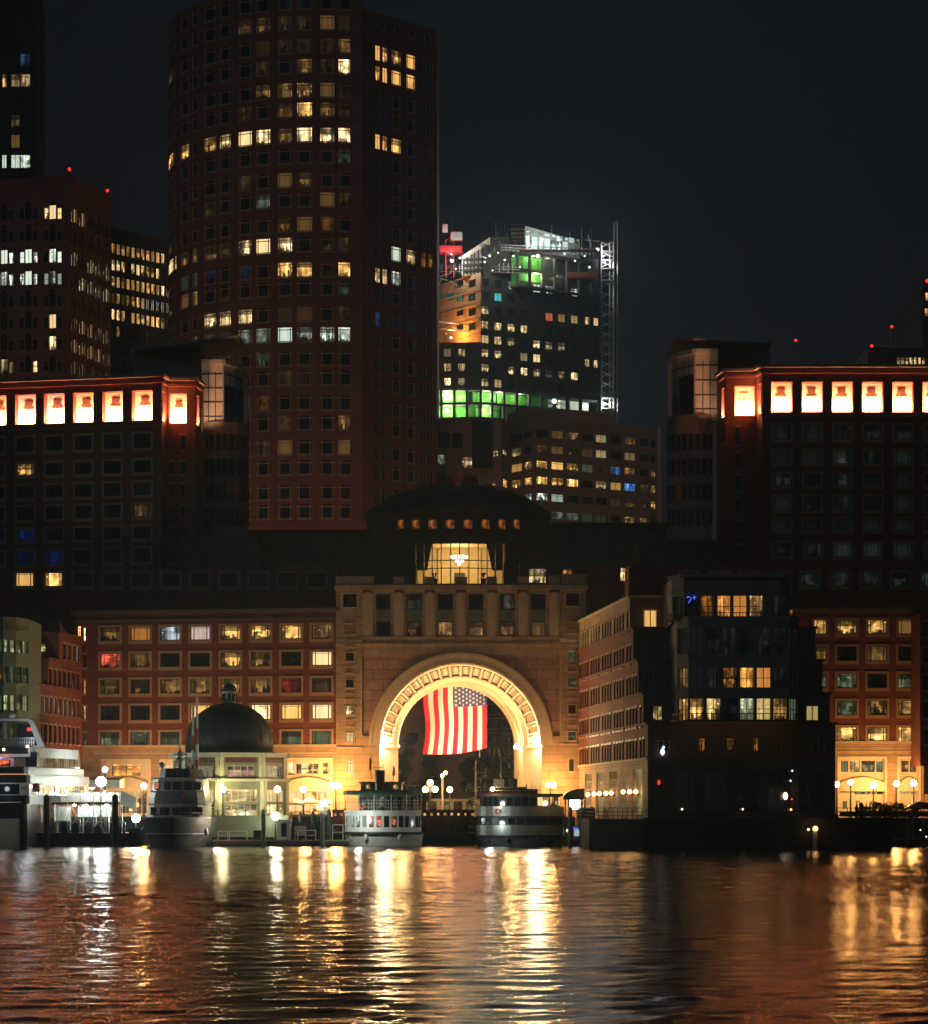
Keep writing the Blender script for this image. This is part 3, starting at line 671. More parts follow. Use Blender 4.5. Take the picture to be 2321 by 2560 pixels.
    for i in range(24): mb.tube(at(1255+i*10, 610+i*.5, Y0-1+i*.5), at(1255+i*10, 628+i*.5, Y0-1+i*.5), .06)
    for y in (668, 674, 682): mb.tube(at(1092, y-4, Y0+9), at(1300, y, Y0-1), .09)
    for i in range(18): mb.tube(at(1095+i*11, 658, Y0+9-i*.5), at(1095+i*11, 684, Y0+9-i*.5), .06)
    for i in range(12): x = 1095+random.random()*95; y = 690+random.random()*150; mb.tube(at(x, y, Y0+5), at(x+random.uniform(-26, 26), y+random.uniform(-16, 10), Y0+5), .09)
    for y in (805, 822): mb.tube(at(1092, y, Y0+3), at(1176, y+6, Y0+3), .12)
    mb.build('scaffold', 'steel', b.root)
    mb = MB()
    for i in range(70):
        px = random.uniform(1120, 1492); base = 632-(px-1120)*.18 if px < 1240 else 588+(px-1240)*.13; py = base+random.uniform(-6, 34); dx = random.choice((0, 0, random.uniform(-14, 14))); dy = random.uniform(-16, -4) if dx == 0 else random.uniform(-5, 5)
        mb.tube(at(px, py, Y0-.5+(px-1200)*.045), at(px+dx, py+dy, Y0-.5+(px-1200)*.045), random.choice((.06, .09, .12)), n=4)
    for px in (1240, 1262, 1290, 1330, 1380, 1425, 1455, 1478): mb.tube(at(px, 600+(px-1240)*.1, Y0+4+(px-1240)*.04), at(px, 560+(px-1240)*.1+random.uniform(-14, 14), Y0+4+(px-1240)*.04), .09, n=4)
    mb.tube(at(1478, 615, 677), at(1470, 588, 677), .1); mb.tube(at(1464, 600, 677), at(1500, 603, 677), .1); mb.build('loose_scaffold', 'steel', b.root, kind='stuff')
    for i, (px, py) in enumerate(((1150, 645), (1168, 662), (1192, 638), (1212, 655), (1246, 632), (1262, 650), (1284, 640), (1322, 612), (1362, 622), (1412, 634), (1438, 652), (1462, 640), (1474, 668), (1480, 690), (1140, 672), (1232, 676))):
        YY = Y0-.8+(px-1200)*.045 if px > 1200 else Y0+4; mb = MB(); mb.ball(at(px, py, YY), .16+.12*random.random(), 5); mb.build('bulkhead_light', 'white_lit', b.root)
    mb = MB(); mb.box(X(1420, Y0), X(1488, Y0+12), Y0+6, Y0+9, Z(682, Y0), Z(668, Y0)); mb.box(X(1300, Y0), X(1490, Y0+10), Y0-1, Y0+1, Z(628, Y0), Z(626, Y0)); mb.build('red_platform', 'rust', b.root)
    # hoist tower at the right side
    mb = MB(); x0, x1 = X(1503, 690), X(1543, 690)
    for x in (x0, (x0+x1)/2, x1-1): 
        for yy in (686, 689): mb.tube((x, yy, 3), (x, yy, Z(613, 690)), .13)
    mb.tube((x1-.8, 688, 3), (x1-.8, 688, Z(560, 690)), .16); mb.tube((x1, 688, 3), (x1, 688, Z(560, 690)), .16)
    z = 60.; s_ = 1
    while z < Z(613, 690): 
        mb.tube((x0, 686, z), (x1-1, 686, z+1.2*s_), .07); mb.tube((x0, 686, z+1), (x1-1, 686, z+1-1.2*s_), .06); s_ = -s_; z += 1.15
    while z < Z(562, 690): mb.tube((x1-.8, 688, z), (x1, 688, z+.9), .06); z += .9
    for ya in (640, 662, 683, 712, 1004, 1030): mb.box(x0, x1-1, 684.5, 689, Z(ya, 690), Z(ya, 690)+.25)
    mb.build('hoist_mast', 'steel', b.root)
    # work lights: fitting and lamp; the first three are added to brighten the crown
    for i, (px, py, Y, e, cc, sz) in enumerate(((1225, 640, 661, 14000, (1, .93, .8), .3), (1400, 612, 666, 16000, (.9, 1, .97), .3), (1300, 668, 661, 5000, (.9, 1, .9), .25), (1130, 652, 668, 15000, (.95, .98, 1), .7), (1494, 624, 685, 9000, (1, .93, .93), .7), (1508, 1010, 685.5, 12000, (.95, 1, .95), .7), (1512, 655, 685.5, 8000, (1, 1, 1), .3),
                                                 (1118, 988, 663.5, 0, (.8, 1, .8), 1.2), (1118, 1026, 663.5, 0, (.8, 1, .8), .9), (1386, 1003, 672, 0, (.8, 1, .7), 1.), (1345, 640, 667, 0, (.9, 1, .6), .8), (1336, 972+10, 674, 0, (.9, 1, .8), .5), (1128, 844, 671, 26000, (1, .42, .10), .35))):
        x, _, z = at(px, py, Y); q = MB(); q.ball((x, Y, z), sz*.55, 6); 
        o = q.build('work_light', 'white_lit' if i < 12 else 'bulb_warm', b.root)
        if e: plight('work_lamp', (x, Y-1.6, z), e*.16, cc, r=.5)
    # lights inside the green floors
    for px, y, Y, e in ((1118, 990, 662.5, 1800), (1118, 1027, 662.5, 1500), (1217, 990, 664, 900), (1217, 1027, 664, 900), (1250, 985, 664, 900), (1386, 985, 670, 2500), (1335, 640, 664.6, 1500), (1370, 645, 665.5, 1500), (1152, 992, 663, 500), (1300, 990, 667, 350), (1150, 1026, 663, 450), (1340, 690, 665, 900), (1395, 690, 667, 1500)):
        F_ = lw if px < 1203 else (f if y > 800 else f2); x, _, z = at(px, y, F_.Y(px)+1.5); plight('site_lamp', (x, F_.Y(px)+1.5, z), e*.9, (.95, 1, .72), r=.4)
    b.finish()
    cr = empty('tower_crane', at(1115, 690, 672), 'red tower crane on top of the unfinished tower', 'crane')
    mb = MB(); x, y, z0 = at(1125, 660, 672)
    for dx, dy in ((-1, -1), (1, -1), (-1, 1), (1, 1)): mb.tube((x+dx*.9, y+dy*.9, z0-3), (x+dx*.9, y+dy*.9, Z(600, 672)), .14)
    z = z0-3
    while z < Z(600, 672): mb.tube((x-.9, y-.9, z), (x+.9, y-.9, z+1.6), .07); z += 1.6
    mb.build('mast', 'red_paint', cr)
    mb = MB(); mb.box(X(1100, 672), X(1156, 672), 670, 674, Z(634, 672), Z(618, 672)); mb.box(X(1126, 672), X(1157, 672), 670.5, 673, Z(604, 672), Z(588, 672)); mb.build('machinery_deck', 'red_paint', cr)
    mb = MB(); mb.box(X(1128, 671), X(1156, 671), 669.9, 670.4, Z(602, 671), Z(582, 671)); mb.box(X(1107, 671), X(1120, 671), 669.8, 671, Z(582, 671), Z(563, 671)); mb.build('cab', 'white_dull', cr)
    mb = MB()
    for px in (1131, 1147): mb.tube(at(px, 590, 671), at(px-4, 553, 671), .09); mb.tube(at(px+6, 590, 671), at(px, 553, 671), .07)
    a0 = at(1112, 590, 672); a1 = at(1128, 505, 676)
    for d in (-.6, .6): mb.tube((a0[0]+d, a0[1], a0[2]), (a1[0]+d, a1[1], a1[2]), .1)
    for i in range(9):
        t = i/9; p = [a0[j]+(a1[j]-a0[j])*t for j in range(3)]; q = [a0[j]+(a1[j]-a0[j])*(t+.11) for j in range(3)]
        mb.tube((p[0]-.6, p[1], p[2]), (q[0]+.6, q[1], q[2]), .06)
    mb.build('boom', 'steel_dark', cr); plight('crane_lamp', at(1112, 575, 668), 150, (1, .25, .2), r=.3)
construction()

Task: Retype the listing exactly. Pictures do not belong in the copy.

Task output:
Keep writing the Blender script for this image. This is part 3, starting at line 671. More parts follow. Use Blender 4.5. Take the picture to be 2321 by 2560 pixels.
    for i in range(24): mb.tube(at(1255+i*10, 610+i*.5, Y0-1+i*.5), at(1255+i*10, 628+i*.5, Y0-1+i*.5), .06)
    for y in (668, 674, 682): mb.tube(at(1092, y-4, Y0+9), at(1300, y, Y0-1), .09)
    for i in range(18): mb.tube(at(1095+i*11, 658, Y0+9-i*.5), at(1095+i*11, 684, Y0+9-i*.5), .06)
    for i in range(12): x = 1095+random.random()*95; y = 690+random.random()*150; mb.tube(at(x, y, Y0+5), at(x+random.uniform(-26, 26), y+random.uniform(-16, 10), Y0+5), .09)
    for y in (805, 822): mb.tube(at(1092, y, Y0+3), at(1176, y+6, Y0+3), .12)
    mb.build('scaffold', 'steel', b.root)
    mb = MB()
    for i in range(70):
        px = random.uniform(1120, 1492); base = 632-(px-1120)*.18 if px < 1240 else 588+(px-1240)*.13; py = base+random.uniform(-6, 34); dx = random.choice((0, 0, random.uniform(-14, 14))); dy = random.uniform(-16, -4) if dx == 0 else random.uniform(-5, 5)
        mb.tube(at(px, py, Y0-.5+(px-1200)*.045), at(px+dx, py+dy, Y0-.5+(px-1200)*.045), random.choice((.06, .09, .12)), n=4)
    for px in (1240, 1262, 1290, 1330, 1380, 1425, 1455, 1478): mb.tube(at(px, 600+(px-1240)*.1, Y0+4+(px-1240)*.04), at(px, 560+(px-1240)*.1+random.uniform(-14, 14), Y0+4+(px-1240)*.04), .09, n=4)
    mb.tube(at(1478, 615, 677), at(1470, 588, 677), .1); mb.tube(at(1464, 600, 677), at(1500, 603, 677), .1); mb.build('loose_scaffold', 'steel', b.root, kind='stuff')
    for i, (px, py) in enumerate(((1150, 645), (1168, 662), (1192, 638), (1212, 655), (1246, 632), (1262, 650), (1284, 640), (1322, 612), (1362, 622), (1412, 634), (1438, 652), (1462, 640), (1474, 668), (1480, 690), (1140, 672), (1232, 676))):
        YY = Y0-.8+(px-1200)*.045 if px > 1200 else Y0+4; mb = MB(); mb.ball(at(px, py, YY), .16+.12*random.random(), 5); mb.build('bulkhead_light', 'white_lit', b.root)
    mb = MB(); mb.box(X(1420, Y0), X(1488, Y0+12), Y0+6, Y0+9, Z(682, Y0), Z(668, Y0)); mb.box(X(1300, Y0), X(1490, Y0+10), Y0-1, Y0+1, Z(628, Y0), Z(626, Y0)); mb.build('red_platform', 'rust', b.root)
    # hoist tower at the right side
    mb = MB(); x0, x1 = X(1503, 690), X(1543, 690)
    for x in (x0, (x0+x1)/2, x1-1): 
        for yy in (686, 689): mb.tube((x, yy, 3), (x, yy, Z(613, 690)), .13)
    mb.tube((x1-.8, 688, 3), (x1-.8, 688, Z(560, 690)), .16); mb.tube((x1, 688, 3), (x1, 688, Z(560, 690)), .16)
    z = 60.; s_ = 1
    while z < Z(613, 690): 
        mb.tube((x0, 686, z), (x1-1, 686, z+1.2*s_), .07); mb.tube((x0, 686, z+1), (x1-1, 686, z+1-1.2*s_), .06); s_ = -s_; z += 1.15
    while z < Z(562, 690): mb.tube((x1-.8, 688, z), (x1, 688, z+.9), .06); z += .9
    for ya in (640, 662, 683, 712, 1004, 1030): mb.box(x0, x1-1, 684.5, 689, Z(ya, 690), Z(ya, 690)+.25)
    mb.build('hoist_mast', 'steel', b.root)
    # work lights: fitting and lamp; the first three are added to brighten the crown
    for i, (px, py, Y, e, cc, sz) in enumerate(((1225, 640, 661, 14000, (1, .93, .8), .3), (1400, 612, 666, 16000, (.9, 1, .97), .3), (1300, 668, 661, 5000, (.9, 1, .9), .25), (1130, 652, 668, 15000, (.95, .98, 1), .7), (1494, 624, 685, 9000, (1, .93, .93), .7), (1508, 1010, 685.5, 12000, (.95, 1, .95), .7), (1512, 655, 685.5, 8000, (1, 1, 1), .3),
                                                 (1118, 988, 663.5, 0, (.8, 1, .8), 1.2), (1118, 1026, 663.5, 0, (.8, 1, .8), .9), (1386, 1003, 672, 0, (.8, 1, .7), 1.), (1345, 640, 667, 0, (.9, 1, .6), .8), (1336, 972+10, 674, 0, (.9, 1, .8), .5), (1128, 844, 671, 26000, (1, .42, .10), .35))):
        x, _, z = at(px, py, Y); q = MB(); q.ball((x, Y, z), sz*.55, 6); 
        o = q.build('work_light', 'white_lit' if i < 12 else 'bulb_warm', b.root)
        if e: plight('work_lamp', (x, Y-1.6, z), e*.16, cc, r=.5)
    # lights inside the green floors
    for px, y, Y, e in ((1118, 990, 662.5, 1800), (1118, 1027, 662.5, 1500), (1217, 990, 664, 900), (1217, 1027, 664, 900), (1250, 985, 664, 900), (1386, 985, 670, 2500), (1335, 640, 664.6, 1500), (1370, 645, 665.5, 1500), (1152, 992, 663, 500), (1300, 990, 667, 350), (1150, 1026, 663, 450), (1340, 690, 665, 900), (1395, 690, 667, 1500)):
        F_ = lw if px < 1203 else (f if y > 800 else f2); x, _, z = at(px, y, F_.Y(px)+1.5); plight('site_lamp', (x, F_.Y(px)+1.5, z), e*.9, (.95, 1, .72), r=.4)
    b.finish()
    cr = empty('tower_crane', at(1115, 690, 672), 'red tower crane on top of the unfinished tower', 'crane')
    mb = MB(); x, y, z0 = at(1125, 660, 672)
    for dx, dy in ((-1, -1), (1, -1), (-1, 1), (1, 1)): mb.tube((x+dx*.9, y+dy*.9, z0-3), (x+dx*.9, y+dy*.9, Z(600, 672)), .14)
    z = z0-3
    while z < Z(600, 672): mb.tube((x-.9, y-.9, z), (x+.9, y-.9, z+1.6), .07); z += 1.6
    mb.build('mast', 'red_paint', cr)
    mb = MB(); mb.box(X(1100, 672), X(1156, 672), 670, 674, Z(634, 672), Z(618, 672)); mb.box(X(1126, 672), X(1157, 672), 670.5, 673, Z(604, 672), Z(588, 672)); mb.build('machinery_deck', 'red_paint', cr)
    mb = MB(); mb.box(X(1128, 671), X(1156, 671), 669.9, 670.4, Z(602, 671), Z(582, 671)); mb.box(X(1107, 671), X(1120, 671), 669.8, 671, Z(582, 671), Z(563, 671)); mb.build('cab', 'white_dull', cr)
    mb = MB()
    for px in (1131, 1147): mb.tube(at(px, 590, 671), at(px-4, 553, 671), .09); mb.tube(at(px+6, 590, 671), at(px, 553, 671), .07)
    a0 = at(1112, 590, 672); a1 = at(1128, 505, 676)
    for d in (-.6, .6): mb.tube((a0[0]+d, a0[1], a0[2]), (a1[0]+d, a1[1], a1[2]), .1)
    for i in range(9):
        t = i/9; p = [a0[j]+(a1[j]-a0[j])*t for j in range(3)]; q = [a0[j]+(a1[j]-a0[j])*(t+.11) for j in range(3)]
        mb.tube((p[0]-.6, p[1], p[2]), (q[0]+.6, q[1], q[2]), .06)
    mb.build('boom', 'steel_dark', cr); plight('crane_lamp', at(1112, 575, 668), 150, (1, .25, .2), r=.3)
construction()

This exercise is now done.